Um outro palco foi o do 25 de abril e esse Maria do Carmo não aplaudiu. “Tive medo! Um amigo do meu marido que estava em Lisboa estava a comunicar-nos o que se estava a passar, eu julgava que era em Reguengos e escondi-me no quarto”. 

Mas também houve quem recebesse mais tarde a informação do que se estava a passar naquele dia. É o caso de António Ciríaco, de 65 anos, natural de Mora e que em jovem pertencia a uma banda, onde tocava bateria. Agora faz parte da “família” do lar de idosos de Reguengos de Monsaraz e foi lá que contou onde estava na altura da revolução dos cravos. “Eu estava em Angola, pertencia às forças armadas da polícia militar, só soube da revolução mais tarde através de amigos e da rádio”. 
Histórias diferentes e experiências distintas, mas com algo em comum: todos apresentavam as marcas do tempo, as rugas que na cara e nas mãos se faziam ver, sinónimo de longos caminhos percorridos.

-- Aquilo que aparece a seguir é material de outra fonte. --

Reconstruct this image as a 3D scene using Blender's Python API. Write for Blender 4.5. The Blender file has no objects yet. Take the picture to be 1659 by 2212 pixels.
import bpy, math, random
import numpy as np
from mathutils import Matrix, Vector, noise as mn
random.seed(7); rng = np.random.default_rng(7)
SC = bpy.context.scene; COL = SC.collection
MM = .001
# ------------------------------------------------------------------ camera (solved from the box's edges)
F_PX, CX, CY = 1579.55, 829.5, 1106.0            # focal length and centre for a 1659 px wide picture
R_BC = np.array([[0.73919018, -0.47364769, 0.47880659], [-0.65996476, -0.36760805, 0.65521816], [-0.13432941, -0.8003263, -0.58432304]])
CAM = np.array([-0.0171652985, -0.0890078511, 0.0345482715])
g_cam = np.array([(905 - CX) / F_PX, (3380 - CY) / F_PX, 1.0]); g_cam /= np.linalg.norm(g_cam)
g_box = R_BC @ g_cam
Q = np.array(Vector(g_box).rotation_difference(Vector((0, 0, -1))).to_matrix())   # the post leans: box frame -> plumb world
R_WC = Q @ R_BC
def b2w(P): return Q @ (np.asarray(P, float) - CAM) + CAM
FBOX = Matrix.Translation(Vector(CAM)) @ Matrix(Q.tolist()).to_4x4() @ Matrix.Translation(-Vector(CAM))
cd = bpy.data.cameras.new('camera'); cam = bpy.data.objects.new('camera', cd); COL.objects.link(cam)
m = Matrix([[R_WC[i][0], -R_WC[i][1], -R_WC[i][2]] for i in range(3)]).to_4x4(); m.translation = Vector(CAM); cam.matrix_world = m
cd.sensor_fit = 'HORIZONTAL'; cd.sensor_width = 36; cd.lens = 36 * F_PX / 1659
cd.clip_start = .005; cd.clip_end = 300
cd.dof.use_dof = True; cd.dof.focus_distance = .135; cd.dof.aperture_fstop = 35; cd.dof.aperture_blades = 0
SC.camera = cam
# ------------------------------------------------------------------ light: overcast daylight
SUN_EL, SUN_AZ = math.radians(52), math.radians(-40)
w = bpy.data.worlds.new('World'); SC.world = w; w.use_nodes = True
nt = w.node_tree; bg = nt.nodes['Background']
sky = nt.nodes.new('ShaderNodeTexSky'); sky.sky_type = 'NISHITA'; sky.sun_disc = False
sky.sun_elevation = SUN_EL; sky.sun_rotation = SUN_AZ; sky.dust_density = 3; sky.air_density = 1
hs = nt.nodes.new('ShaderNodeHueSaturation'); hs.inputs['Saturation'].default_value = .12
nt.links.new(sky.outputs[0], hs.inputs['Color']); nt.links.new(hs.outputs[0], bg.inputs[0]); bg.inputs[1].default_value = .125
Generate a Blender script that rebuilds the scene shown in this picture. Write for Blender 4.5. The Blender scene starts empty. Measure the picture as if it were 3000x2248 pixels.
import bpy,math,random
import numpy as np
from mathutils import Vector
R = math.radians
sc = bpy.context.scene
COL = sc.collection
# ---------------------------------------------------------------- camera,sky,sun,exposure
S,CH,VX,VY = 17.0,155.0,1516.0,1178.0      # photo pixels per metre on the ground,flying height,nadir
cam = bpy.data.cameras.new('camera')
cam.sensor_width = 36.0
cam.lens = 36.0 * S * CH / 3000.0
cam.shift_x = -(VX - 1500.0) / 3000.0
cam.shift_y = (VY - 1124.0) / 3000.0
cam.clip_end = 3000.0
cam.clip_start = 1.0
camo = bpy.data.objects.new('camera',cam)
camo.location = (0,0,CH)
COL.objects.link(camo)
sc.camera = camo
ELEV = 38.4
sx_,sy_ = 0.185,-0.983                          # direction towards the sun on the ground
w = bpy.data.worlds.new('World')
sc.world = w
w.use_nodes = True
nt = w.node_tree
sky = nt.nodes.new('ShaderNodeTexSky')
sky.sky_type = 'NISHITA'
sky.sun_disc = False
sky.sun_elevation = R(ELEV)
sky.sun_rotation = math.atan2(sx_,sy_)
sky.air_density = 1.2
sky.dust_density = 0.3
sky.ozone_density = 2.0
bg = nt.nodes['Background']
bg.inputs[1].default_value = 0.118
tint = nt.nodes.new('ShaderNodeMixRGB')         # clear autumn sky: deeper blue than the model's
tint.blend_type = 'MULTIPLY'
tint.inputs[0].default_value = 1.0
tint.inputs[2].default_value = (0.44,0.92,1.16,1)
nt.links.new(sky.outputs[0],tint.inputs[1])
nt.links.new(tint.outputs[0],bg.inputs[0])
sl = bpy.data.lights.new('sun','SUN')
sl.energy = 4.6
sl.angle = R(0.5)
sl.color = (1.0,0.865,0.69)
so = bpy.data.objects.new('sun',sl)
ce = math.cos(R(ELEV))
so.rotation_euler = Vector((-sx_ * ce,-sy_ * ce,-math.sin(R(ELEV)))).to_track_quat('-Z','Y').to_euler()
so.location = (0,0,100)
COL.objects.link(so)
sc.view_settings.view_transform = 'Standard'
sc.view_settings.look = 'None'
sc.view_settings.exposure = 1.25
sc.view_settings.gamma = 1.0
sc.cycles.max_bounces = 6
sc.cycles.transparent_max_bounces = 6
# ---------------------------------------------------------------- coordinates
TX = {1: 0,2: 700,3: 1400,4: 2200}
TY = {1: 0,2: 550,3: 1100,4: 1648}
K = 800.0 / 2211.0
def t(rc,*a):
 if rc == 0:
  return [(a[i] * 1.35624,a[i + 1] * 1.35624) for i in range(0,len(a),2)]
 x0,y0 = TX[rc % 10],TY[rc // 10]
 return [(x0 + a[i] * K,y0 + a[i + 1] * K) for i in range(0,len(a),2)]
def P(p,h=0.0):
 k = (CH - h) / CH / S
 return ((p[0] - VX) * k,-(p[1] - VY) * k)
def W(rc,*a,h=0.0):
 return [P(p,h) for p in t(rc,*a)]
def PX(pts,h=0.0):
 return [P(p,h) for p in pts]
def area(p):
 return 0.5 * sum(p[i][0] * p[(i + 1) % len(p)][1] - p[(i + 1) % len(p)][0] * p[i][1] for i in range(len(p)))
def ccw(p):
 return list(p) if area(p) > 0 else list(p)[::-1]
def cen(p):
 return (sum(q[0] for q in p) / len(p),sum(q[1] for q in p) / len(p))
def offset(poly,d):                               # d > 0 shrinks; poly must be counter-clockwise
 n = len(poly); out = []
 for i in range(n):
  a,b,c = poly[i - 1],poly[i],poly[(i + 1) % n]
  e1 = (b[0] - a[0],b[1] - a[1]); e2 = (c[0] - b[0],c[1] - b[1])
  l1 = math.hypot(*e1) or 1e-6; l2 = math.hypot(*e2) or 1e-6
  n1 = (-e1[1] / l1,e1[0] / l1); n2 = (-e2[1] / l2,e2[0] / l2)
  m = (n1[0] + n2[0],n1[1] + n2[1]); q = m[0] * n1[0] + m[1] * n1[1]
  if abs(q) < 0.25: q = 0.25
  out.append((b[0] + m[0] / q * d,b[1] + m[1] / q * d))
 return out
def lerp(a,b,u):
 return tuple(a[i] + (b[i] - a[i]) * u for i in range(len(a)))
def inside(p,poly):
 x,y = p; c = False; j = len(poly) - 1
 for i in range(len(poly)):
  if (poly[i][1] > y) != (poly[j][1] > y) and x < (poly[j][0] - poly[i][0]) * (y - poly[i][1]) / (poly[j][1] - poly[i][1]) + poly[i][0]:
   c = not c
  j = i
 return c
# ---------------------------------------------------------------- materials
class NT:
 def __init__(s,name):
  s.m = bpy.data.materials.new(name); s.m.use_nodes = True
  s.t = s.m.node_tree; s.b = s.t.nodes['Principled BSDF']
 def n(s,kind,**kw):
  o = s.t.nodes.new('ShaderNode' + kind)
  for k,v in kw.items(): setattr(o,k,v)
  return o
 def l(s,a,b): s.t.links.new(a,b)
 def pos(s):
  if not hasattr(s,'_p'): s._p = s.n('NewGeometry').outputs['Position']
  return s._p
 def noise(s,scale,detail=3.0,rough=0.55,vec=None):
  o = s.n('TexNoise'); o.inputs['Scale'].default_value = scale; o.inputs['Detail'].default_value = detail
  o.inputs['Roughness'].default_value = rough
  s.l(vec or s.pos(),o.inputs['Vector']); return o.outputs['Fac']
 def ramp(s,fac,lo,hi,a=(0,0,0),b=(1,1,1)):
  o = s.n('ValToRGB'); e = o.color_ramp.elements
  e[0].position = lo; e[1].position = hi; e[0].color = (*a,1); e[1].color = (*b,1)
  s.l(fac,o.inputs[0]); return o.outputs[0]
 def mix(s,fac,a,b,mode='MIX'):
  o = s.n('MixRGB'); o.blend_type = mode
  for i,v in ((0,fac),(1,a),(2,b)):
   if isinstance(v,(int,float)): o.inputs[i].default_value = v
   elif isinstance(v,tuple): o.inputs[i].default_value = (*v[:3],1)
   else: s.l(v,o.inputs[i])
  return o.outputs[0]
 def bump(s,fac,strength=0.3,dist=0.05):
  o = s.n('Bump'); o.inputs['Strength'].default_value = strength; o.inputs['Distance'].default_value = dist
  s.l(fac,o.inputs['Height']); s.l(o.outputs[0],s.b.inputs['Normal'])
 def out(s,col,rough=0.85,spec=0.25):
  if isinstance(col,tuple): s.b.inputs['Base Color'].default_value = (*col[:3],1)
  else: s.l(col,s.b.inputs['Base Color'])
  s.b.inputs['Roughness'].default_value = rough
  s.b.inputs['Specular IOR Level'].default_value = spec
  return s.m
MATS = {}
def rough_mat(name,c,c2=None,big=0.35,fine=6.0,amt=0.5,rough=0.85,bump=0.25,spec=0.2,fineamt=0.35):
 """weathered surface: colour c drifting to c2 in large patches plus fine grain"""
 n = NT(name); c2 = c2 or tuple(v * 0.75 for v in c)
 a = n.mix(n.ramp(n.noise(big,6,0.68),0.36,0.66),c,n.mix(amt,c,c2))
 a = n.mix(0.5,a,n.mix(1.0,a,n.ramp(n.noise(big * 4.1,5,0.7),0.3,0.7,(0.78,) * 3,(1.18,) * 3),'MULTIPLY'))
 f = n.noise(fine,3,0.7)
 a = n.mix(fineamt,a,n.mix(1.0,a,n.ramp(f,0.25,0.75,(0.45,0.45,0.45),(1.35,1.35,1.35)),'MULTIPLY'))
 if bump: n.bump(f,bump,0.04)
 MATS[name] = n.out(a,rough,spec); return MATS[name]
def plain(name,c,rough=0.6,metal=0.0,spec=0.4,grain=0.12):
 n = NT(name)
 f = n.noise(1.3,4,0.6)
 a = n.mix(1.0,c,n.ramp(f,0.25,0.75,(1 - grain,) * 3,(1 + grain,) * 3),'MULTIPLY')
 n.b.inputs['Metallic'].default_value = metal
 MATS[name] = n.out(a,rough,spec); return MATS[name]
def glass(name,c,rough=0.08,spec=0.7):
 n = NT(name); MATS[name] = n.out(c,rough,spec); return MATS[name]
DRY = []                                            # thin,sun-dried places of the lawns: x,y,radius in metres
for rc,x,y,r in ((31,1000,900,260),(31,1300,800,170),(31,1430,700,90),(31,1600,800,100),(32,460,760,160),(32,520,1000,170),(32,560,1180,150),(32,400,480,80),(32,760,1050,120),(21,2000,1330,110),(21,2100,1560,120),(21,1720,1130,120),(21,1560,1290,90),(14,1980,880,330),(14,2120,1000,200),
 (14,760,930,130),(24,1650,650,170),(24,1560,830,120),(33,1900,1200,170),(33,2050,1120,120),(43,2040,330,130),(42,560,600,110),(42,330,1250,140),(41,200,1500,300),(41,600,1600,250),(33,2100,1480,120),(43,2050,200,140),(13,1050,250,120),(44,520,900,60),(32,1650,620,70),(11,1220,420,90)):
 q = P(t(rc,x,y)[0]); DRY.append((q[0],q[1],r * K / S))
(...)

“Apesar de já terem uma certa idade, gostam de fazer este tipo de atividades para as outras pessoas verem e ficam muito curiosos em relação aos comentários que vão receber sobre o que fizeram”, destacou Adriana Pereira.

A Santa Casa de Reguengos de Monsaraz está a dar os primeiros passos, no que diz respeito ao vídeo e respetivo canal de youtube. Porém, o lar já tinha utilizado esse meio para outros temas, como por exemplo, para o natal e para o dia da mulher. 

“O que é preciso é a imaginação e uma das nossas funções é manter as pessoas ativas. Também fazemos parte da comunidade, não somos uma ilha e como tal queremos que eles estejam perfeitamente integrados através das mais variadas atividades”, afirmou Manuel Galante, provedor da Misericórdia de Reguengos de Monsaraz.

“As reações têm sido muito positivas e hoje em dia é fundamental apostar nestes meios porque todos podem seguir o que se faz no lar. Neste caso, podem ouvir os testemunhos que os idosos dão, assim existe uma interação entre várias gerações”, mencionou.

Interação essa que no futuro pode vir a ser maior. “Queremos que os idosos comuniquem com os familiares que estão fora, seja através do skype ou de o um outro meio”, afirmou Manuel Galante.